Structure: The Invisible Accessibility Skeleton
Can you see your page's structure when you browse it? No. And that's the point -- you're sighted. But for screen reader users, HTML structure is everything. It's the difference between a well-organized library and a pile of random books. Good structure enables efficient navigation, clear content organization, and quick access to relevant sections.
Heading Hierarchy (h1-h6)
Headings are your page's table of contents. Screen reader users press "H" to jump between headings -- if your hierarchy is broken, they're lost.
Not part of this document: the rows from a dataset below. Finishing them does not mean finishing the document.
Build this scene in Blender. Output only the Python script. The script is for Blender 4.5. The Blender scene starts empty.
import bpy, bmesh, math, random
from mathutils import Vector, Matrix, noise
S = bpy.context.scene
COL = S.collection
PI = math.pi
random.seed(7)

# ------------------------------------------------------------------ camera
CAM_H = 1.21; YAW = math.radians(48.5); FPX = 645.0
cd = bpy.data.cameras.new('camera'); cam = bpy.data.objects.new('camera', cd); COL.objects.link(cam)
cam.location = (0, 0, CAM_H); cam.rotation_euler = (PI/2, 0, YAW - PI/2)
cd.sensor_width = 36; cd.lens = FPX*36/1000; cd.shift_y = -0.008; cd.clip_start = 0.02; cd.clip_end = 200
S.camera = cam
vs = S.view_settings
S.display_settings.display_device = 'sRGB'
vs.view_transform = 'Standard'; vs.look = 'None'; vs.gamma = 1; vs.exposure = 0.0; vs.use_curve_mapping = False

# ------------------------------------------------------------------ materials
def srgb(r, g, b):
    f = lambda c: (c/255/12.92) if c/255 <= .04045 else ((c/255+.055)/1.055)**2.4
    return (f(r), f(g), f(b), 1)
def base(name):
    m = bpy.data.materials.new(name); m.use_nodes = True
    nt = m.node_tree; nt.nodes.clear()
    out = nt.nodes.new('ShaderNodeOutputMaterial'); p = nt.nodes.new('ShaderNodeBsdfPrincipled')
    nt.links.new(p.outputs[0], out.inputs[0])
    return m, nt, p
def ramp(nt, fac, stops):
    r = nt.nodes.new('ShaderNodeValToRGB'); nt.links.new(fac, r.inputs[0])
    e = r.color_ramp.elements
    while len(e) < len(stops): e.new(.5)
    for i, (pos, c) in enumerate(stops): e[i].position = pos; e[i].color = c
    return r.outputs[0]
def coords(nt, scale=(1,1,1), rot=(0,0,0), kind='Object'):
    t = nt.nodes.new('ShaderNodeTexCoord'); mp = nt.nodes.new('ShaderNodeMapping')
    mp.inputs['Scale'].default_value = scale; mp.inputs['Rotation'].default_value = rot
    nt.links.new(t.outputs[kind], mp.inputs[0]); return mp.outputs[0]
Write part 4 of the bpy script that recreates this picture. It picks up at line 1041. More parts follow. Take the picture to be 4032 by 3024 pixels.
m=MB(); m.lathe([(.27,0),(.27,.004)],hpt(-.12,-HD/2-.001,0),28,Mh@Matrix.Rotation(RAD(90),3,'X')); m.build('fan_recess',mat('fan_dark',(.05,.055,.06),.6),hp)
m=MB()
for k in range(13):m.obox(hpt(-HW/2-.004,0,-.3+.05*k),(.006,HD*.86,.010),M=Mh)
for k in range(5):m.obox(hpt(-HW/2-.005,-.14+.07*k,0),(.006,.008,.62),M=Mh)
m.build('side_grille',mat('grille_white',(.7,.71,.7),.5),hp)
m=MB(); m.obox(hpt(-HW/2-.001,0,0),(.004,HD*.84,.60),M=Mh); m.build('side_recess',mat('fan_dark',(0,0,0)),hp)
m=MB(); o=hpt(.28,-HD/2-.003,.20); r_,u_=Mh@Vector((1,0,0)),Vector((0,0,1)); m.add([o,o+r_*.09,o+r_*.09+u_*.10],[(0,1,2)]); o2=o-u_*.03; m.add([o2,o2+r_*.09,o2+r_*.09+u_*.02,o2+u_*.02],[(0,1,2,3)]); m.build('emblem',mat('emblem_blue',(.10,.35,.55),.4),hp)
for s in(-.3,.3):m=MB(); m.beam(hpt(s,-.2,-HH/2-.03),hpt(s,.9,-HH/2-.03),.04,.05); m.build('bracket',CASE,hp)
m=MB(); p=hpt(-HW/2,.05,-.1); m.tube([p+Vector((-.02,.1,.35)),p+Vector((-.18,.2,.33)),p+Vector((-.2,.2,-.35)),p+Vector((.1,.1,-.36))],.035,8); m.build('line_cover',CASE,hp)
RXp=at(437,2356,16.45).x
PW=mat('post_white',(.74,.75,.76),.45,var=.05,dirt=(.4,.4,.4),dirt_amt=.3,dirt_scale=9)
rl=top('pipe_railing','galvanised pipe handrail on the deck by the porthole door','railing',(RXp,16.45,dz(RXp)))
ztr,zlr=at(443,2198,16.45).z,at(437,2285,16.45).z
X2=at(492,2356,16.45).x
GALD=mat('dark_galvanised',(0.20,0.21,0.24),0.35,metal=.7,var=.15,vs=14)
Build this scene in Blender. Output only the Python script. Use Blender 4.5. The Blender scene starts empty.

One h1 per page (the main topic), logical hierarchy without skipping levels (h1 to h3 is like a book skipping from chapter 1 to chapter 3), headings for structure not styling. Install the HeadingsMap extension -- you'll probably discover broken hierarchies everywhere on your site.
HTML5 Landmarks
Landmarks are like signposts for your page. They let screen reader users jump directly to major sections -- think of them as GPS for your site. Use header (banner), nav (navigation), main (one per page), footer (contentinfo), aside (complementary). Label multiple navs with aria-label to distinguish them. And remember: a section only becomes a landmark if it has an aria-label or aria-labelledby.
Skip Link
The skip link is the shortcut nobody sees but keyboard users love. It's the very first focusable element on the page, letting users jump straight to main content. Visually hidden by default, visible on keyboard focus (RGAA 12.7). Try it on any government website -- you'll see it appear when you press Tab.
Reading Order
DOM order must match visual order. Sounds obvious, but modern CSS makes this tricky. Avoid positive tabindex (never use tabindex > 0), CSS reordering (flexbox order, grid) that creates visual/DOM mismatch, and absolutely positioned content that appears before its DOM location.
Good HTML structure is the foundation of everything. Without it, even the most sophisticated ARIA attributes can't save you. Always start here.